Liliane Dulac, « Poème mondain ou œuvre morale ? », dans Cahiers de recherches médiévales, 8, 2001, p. 209-224.

Extrait de l’article

Personne ne songerait à reconnaître dans Le Dit de Poissy une étape majeure dans la carrière littéraire de Christine de Pizan. Pourtant ce dit est loin d’être sans attraits, dans les parties descriptives notamment, dont la couleur, le rythme et le ton, plus personnels que d’ordinaire, débordent le cadre des conventions du genre. Cependant c’est surtout la construction surprenante, voire bizarre de ce poème qui le distingue et peut susciter l’intérêt : car cette particularité fournit l’occasion de proposer quelques réflexions qui permettront peut-être de mieux comprendre un moment important de l’évolution littéraire et morale de Christine.

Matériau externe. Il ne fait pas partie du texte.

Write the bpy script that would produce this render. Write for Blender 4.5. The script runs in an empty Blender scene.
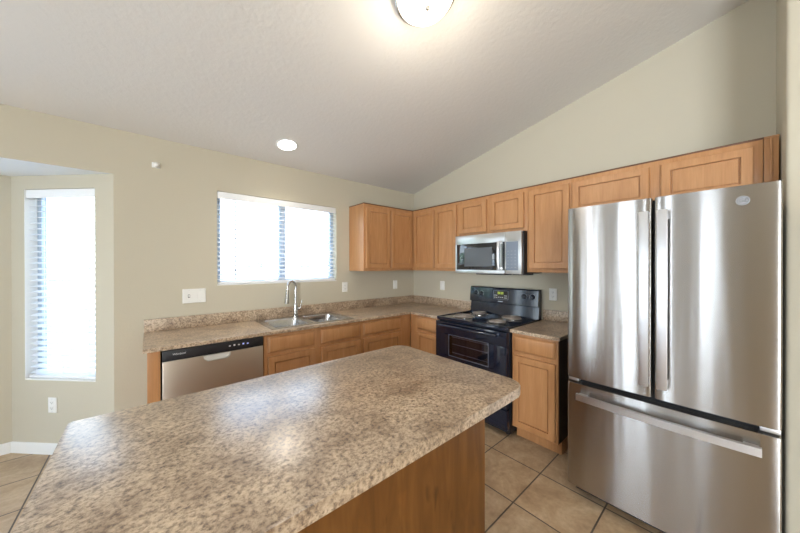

Le Livre du Dit de Poissy, qui compte plus de 2 000 vers, est daté d’avril 1400. L’œuvre appartient donc à la première partie de la carrière de Christine de Pizan, consacrée à la poésie légère et amoureuse. Le sujet en est simple, apparemment du moins : s’adressant au dédicataire, un « bon chevalier vaillant » à qui elle a promis un de ses diz, Christine lui annonce qu’il lui sera demandé de se constituer en « juge » pour trancher le débat de deux amants. Cependant l’ensemble du poème se présente comme le récit d’une excursion de deux jours aux environs de Paris. La narratrice, Christine elle-même, se rend à Poissy par un beau matin de printemps, à cheval et accompagnée d’un groupe d’amis, des gens de la cour : elle va voir sa fille qui est religieuse dans la célèbre abbaye. Après un bref séjour à Poissy, la joyeuse compagnie repart pour Paris et pendant le retour Christine assiste au débat d’une dame et d’un écuyer, amants désespérés dont chacun se prétend le plus malheureux. Christine présente leurs récits et leurs arguments au dédicataire du poème qu’elle invite à juger le cas.